I had to write a review for a course I was taking recently. I thought it might provide a little variety, so here goes.


Film: Volver
Director: Pedro Almodóvar
Released: 2006
Cast:  Penélope CruzCarmen Maura and Lola Dueñas
The minute Volver opens, we know we’re in for a strange ride. A rural cemetery is the hub of activity for a bunch of cheery women scrubbing and decorating tombstones with almost festive enthusiasm. It could well have led up to a song and dance sequence. The scene though supposedly strange to our cloistered eyes is seems extremely normal in the context of the film. Like what could possibly be odd about decking graves and being extremely chirpy in a cemetery, right. 
As Raimunda (Penelope Cruz), Sole (Carmen Maura) and young Paula (Lola Dueñas) leave the cemetery we swept along into a fast pace film that largely revolves around women and the roles they are required to play sometimes.
This film mostly revolves around its strong women lead characters, women that stand together through anything.  They come together across generations, long separations and misunderstandings to hold each other up.
After Paula’s step father tries to rape her and ends up dead the plot unravels and the dirty linen begins to tumble out the cupboard. A very real ghost adds that constant element of unpredictability to the film. I was sitting on the edge for almost the entire film, and for someone who was trained to watch and review cinema dispassionately, that really means something.
Cruz’s performance in the film was undoubtedly one of her best ever.

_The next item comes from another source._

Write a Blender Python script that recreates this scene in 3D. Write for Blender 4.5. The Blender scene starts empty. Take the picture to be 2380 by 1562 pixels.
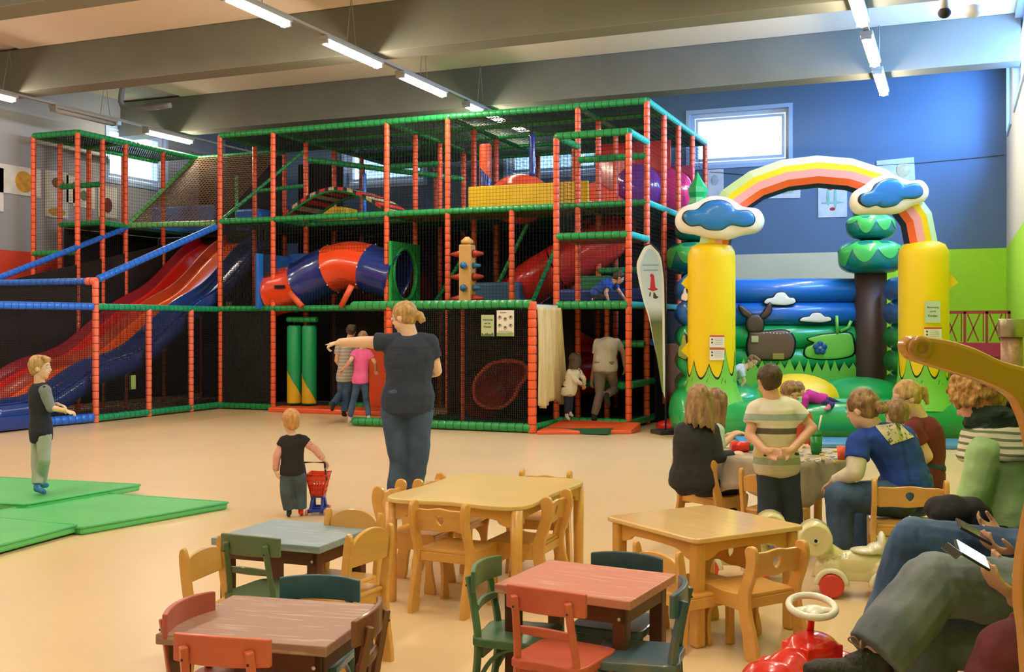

She radiates from the centre stage, bouncing between someone who has had to murder her husband and someone who finds out her mother was never dead, effortlessly.  Within the film itself she is required to put on a cheery face when the crew of a film approaches her to cater for the duration of their shooting. Every bit the gracious hostess while around the crew and in the cafe and when she is on her own her darker side and the burden she carries shows through her silent exterior.
The director also takes an occasional break from a capable verite approach to showcase cinematic artistry, which the subject of the film presents ample opportunity to do. You see that in the unexpected overhead shot of Sole when she is surrounded by mourners, or the extreme close ups of Cruz preparing the last dinner for the crew. The shots of the mint in the mojitos and of Cruz chopping peppers look so divine you want to frame them and put them up around your house.
Diversions from dark underlying plot are provided in plenty. The scenes of the crew’s party transport you into an entirely different atmosphere, the flamenco guitar and Cruz’s beautiful singing, shots of old cobbled streets in rural Spain and the character of the friendly befuddled sex worker that Cruz ropes in to help her.
The plot develops in such a way there is never a dull moment in the film. Toward the end the director ties up the film with Hitchcock-like revelations. Volver takes a very real story and portrays it in almost with extra ordinary finesse and classic storytelling. The aesthetics of the film and the director’s use of shades colour red through the film to indicate when things are about to change were stellar.
A great film to watch, I highly recommend it. If you do not usually watch subtitled films as they distract, trust me this really is worth the watch and the emotion will come through despite the language difference. Enjoy!